A new book marking the 90th anniversary of Hornsey Housing Trust highlighting the need for low-cost housing to tackle the rising cost-of-living has had its “first reading” in Parliament.
An excerpt was read out in the Commons by Hornsey and Wood Green MP Catherine West during a debate on the government’s Autumn budget statement.
“This little history sadly outlines so many of the issues we are seeing today,” she told MPs: “I was able to visit the wonderful place called the Hornsey Housing Trust founded in 1933 because of ‘the underlying cause of much discomfort, ill-health and unhappiness in many families was the bad conditions of their houses’.
“The trust has focused on older folk, but this Autumn Statement does not really fix the crisis in social care and has failed to lay out a real vision for quality of life for older people.”
Catherine had visited the trust’s sheltered housing scheme at Margaret Hill House in Crouch End on November 16, where she met tenants and Haringey councillors.
She said during her visit to the housing scheme: “Inflated house prices have overtaken ordinary incomes and social security payments. But the Hornsey trust provides homes to so many in Haringey who would find it difficult to live locally.”
The book she quoted in Parliament, A Place to Call Home, was by the former chair of trustees Rosie Boughton about the housing trust that was first created for Hornsey pensioners during the Depression in the 1930s that expand during the post-war years of housing crisis.
Her research revealed the trust’s mission in helping pensioners with affordable housing. Rosie explained: “It has provided secure housing at reasonable rent to thousands of people and has grown over 90 years from its early ‘youthful exuberance’ to the expansion of sheltered housing in the 1990s.”

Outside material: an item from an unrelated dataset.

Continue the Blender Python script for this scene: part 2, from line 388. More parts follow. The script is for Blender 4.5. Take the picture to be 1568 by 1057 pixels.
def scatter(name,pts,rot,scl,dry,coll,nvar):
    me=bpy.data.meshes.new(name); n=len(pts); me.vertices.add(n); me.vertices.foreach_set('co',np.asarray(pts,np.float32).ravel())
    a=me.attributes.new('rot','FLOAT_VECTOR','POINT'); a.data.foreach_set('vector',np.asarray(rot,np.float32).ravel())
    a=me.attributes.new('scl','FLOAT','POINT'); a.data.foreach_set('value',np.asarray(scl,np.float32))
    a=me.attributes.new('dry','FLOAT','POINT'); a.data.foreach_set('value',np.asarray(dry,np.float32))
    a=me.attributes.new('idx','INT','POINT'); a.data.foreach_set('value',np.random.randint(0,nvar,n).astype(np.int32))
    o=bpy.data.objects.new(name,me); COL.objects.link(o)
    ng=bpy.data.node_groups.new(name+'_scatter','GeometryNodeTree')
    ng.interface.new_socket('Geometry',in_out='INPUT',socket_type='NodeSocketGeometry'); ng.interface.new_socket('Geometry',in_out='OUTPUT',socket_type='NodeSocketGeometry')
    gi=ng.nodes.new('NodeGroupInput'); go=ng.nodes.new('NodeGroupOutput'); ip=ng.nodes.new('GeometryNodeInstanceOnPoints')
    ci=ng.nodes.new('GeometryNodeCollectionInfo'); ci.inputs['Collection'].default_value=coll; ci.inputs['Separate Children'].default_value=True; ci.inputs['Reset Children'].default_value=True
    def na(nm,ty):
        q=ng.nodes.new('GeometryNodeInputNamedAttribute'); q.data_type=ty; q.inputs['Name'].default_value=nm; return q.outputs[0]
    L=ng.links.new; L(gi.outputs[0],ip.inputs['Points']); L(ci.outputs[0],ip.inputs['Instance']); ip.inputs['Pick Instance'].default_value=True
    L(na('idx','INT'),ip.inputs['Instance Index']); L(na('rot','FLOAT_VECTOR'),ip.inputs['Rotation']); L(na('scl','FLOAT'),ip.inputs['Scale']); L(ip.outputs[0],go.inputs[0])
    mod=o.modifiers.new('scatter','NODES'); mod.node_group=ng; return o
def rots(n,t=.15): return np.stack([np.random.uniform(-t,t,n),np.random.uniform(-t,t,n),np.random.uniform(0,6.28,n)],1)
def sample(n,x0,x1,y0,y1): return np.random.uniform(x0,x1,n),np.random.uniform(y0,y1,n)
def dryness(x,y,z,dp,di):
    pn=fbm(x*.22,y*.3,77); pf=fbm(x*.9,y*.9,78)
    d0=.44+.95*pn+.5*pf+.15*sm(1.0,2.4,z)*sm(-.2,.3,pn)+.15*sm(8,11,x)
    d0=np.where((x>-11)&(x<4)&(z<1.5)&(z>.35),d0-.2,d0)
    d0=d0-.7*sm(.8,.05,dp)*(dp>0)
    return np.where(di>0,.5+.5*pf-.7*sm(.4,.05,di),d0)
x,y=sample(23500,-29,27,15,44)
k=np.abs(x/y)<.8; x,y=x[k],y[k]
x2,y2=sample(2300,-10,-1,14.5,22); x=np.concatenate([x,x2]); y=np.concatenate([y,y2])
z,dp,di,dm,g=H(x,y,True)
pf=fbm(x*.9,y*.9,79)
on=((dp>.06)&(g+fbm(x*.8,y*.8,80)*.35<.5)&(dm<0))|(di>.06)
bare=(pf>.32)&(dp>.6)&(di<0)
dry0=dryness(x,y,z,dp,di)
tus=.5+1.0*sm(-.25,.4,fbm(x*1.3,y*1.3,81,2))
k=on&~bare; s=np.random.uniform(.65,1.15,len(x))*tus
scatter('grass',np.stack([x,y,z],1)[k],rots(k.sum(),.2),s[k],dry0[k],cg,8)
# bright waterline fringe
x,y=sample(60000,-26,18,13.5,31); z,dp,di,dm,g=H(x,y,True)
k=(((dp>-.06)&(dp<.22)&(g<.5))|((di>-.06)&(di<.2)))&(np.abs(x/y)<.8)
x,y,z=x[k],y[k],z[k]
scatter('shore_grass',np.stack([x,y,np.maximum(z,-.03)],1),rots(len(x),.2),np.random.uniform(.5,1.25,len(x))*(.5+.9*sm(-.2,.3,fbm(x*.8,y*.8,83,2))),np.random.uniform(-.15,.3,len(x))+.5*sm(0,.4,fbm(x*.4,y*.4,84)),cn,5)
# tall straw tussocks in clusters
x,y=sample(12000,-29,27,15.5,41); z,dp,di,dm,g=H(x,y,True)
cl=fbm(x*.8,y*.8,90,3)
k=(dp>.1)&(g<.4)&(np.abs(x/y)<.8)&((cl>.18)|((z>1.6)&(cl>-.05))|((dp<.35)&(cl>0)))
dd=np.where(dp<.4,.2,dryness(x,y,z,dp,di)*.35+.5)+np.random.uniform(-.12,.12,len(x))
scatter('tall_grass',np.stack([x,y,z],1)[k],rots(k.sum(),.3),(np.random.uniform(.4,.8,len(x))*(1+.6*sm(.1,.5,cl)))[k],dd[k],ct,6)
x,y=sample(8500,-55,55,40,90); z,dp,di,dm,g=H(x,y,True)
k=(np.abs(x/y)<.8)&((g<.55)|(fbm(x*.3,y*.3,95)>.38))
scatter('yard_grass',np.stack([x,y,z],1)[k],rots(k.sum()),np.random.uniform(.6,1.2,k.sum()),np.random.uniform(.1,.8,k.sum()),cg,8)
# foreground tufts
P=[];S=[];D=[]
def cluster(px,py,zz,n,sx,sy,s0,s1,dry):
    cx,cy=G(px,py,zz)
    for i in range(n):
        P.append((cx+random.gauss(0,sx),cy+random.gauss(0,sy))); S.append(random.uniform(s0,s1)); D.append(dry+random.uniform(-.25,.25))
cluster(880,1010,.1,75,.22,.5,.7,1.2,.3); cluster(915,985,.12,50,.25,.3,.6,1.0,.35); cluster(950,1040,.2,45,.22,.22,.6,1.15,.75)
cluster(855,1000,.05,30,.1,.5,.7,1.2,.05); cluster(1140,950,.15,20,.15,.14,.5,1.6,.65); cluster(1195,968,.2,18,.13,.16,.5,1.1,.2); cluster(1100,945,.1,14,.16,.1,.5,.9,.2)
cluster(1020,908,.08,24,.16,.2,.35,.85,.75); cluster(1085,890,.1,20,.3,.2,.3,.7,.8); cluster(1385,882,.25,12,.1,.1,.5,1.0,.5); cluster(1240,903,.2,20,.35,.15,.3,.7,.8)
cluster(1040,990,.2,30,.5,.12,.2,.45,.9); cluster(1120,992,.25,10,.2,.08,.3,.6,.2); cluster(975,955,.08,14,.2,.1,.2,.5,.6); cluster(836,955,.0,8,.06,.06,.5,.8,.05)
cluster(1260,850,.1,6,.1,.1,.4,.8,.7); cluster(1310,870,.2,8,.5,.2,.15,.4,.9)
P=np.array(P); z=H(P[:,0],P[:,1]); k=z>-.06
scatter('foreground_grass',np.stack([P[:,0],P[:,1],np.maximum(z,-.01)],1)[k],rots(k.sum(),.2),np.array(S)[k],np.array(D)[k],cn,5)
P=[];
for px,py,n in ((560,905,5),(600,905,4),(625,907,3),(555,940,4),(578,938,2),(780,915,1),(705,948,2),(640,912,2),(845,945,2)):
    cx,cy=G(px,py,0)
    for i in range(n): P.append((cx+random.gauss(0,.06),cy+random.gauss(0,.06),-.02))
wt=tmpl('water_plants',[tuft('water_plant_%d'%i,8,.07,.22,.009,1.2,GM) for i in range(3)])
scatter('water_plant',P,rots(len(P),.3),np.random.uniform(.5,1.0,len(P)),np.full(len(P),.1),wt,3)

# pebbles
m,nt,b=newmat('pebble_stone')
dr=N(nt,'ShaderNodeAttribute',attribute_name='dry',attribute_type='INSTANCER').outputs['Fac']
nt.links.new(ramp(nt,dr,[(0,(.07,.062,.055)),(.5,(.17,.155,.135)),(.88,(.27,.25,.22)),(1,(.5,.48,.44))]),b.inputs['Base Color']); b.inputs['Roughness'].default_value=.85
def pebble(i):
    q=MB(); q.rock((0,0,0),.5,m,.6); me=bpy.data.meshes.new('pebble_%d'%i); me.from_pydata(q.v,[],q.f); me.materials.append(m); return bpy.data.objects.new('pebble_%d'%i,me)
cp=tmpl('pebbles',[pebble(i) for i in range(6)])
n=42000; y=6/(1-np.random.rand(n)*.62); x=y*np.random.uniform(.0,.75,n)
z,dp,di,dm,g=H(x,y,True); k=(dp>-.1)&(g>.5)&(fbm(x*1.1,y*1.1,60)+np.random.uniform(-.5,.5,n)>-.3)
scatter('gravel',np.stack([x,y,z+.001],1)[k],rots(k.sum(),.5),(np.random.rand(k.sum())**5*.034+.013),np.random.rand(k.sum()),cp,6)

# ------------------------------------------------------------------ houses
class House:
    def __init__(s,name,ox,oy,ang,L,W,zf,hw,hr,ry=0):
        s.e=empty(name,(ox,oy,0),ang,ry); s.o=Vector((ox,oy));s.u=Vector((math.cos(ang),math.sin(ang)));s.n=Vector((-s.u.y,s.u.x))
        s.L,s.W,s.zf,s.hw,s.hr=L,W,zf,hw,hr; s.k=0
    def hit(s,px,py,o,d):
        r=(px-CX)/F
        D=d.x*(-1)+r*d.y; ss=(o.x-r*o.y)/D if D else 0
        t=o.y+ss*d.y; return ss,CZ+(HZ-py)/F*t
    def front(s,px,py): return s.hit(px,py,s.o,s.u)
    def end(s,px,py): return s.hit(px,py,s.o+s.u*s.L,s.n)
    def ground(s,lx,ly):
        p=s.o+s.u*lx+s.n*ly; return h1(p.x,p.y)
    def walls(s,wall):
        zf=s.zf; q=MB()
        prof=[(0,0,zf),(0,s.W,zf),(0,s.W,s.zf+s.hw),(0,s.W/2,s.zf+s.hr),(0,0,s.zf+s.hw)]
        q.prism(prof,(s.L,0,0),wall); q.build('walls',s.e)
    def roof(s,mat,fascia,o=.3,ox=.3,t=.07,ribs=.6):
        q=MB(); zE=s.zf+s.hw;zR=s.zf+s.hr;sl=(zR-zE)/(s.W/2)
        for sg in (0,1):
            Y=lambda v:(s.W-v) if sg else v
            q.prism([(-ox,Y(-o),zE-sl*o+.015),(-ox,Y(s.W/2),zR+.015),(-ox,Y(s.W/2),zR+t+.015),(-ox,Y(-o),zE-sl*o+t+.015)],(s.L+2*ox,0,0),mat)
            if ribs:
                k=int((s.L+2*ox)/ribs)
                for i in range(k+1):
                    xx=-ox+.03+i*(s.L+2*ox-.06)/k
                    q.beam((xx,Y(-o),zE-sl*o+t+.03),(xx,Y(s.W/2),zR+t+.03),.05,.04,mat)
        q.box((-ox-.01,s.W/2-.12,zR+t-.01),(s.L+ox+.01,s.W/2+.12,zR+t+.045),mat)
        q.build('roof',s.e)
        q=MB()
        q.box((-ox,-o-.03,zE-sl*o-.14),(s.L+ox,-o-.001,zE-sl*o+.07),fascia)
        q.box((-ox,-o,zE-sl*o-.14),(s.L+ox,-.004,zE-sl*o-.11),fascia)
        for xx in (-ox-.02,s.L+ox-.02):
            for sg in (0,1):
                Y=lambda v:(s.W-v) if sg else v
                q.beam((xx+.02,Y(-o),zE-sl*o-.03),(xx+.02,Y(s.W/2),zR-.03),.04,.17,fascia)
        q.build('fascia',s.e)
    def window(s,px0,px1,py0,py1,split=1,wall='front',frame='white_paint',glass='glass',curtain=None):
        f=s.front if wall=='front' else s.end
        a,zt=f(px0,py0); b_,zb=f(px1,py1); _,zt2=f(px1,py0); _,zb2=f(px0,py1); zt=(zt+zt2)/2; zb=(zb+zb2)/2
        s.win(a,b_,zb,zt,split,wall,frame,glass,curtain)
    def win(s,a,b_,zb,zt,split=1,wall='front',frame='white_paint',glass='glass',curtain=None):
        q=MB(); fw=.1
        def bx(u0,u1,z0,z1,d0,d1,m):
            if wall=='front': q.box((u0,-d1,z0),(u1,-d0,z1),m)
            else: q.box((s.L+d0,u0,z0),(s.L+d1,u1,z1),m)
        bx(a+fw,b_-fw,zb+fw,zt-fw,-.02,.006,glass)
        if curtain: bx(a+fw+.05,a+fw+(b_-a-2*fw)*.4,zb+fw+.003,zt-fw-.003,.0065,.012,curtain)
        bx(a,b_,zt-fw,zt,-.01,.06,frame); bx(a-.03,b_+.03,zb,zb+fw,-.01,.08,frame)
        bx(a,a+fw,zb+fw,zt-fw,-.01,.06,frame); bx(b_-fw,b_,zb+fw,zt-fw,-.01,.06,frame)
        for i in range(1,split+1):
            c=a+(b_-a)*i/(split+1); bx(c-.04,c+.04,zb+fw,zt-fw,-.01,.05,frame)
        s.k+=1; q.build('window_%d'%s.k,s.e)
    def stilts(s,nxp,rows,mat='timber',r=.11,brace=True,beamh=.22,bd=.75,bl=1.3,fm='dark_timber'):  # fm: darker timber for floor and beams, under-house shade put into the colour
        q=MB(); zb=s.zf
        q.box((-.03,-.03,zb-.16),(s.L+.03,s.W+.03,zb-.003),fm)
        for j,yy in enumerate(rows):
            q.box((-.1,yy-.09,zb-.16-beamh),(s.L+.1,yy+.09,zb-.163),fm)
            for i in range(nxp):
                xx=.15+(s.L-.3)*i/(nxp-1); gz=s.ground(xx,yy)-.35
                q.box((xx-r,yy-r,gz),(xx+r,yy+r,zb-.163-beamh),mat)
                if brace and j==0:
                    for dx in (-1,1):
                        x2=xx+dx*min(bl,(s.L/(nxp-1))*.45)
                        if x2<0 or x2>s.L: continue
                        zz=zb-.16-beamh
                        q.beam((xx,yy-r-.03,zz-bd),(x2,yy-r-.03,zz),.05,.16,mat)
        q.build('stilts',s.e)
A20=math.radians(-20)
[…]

The trust was set up in 1933 by Margaret Hill, whose brother was the renowned economist John Maynard Keynes whose work helped the national recovery from the Depression.
The organisation expanded over the years with new developments in Hornsey and Wood Green and now spreading to Tottenham with a total of 420 tenants. It works today with Haringey Council to allocate homes to pensioners in need from the waiting list. The average age of its tenants is 70 living in in 400 properties.
Haringey’s older population is expected to rise by 30 per cent in the next decade, giving the trust a key role providing affordable homes.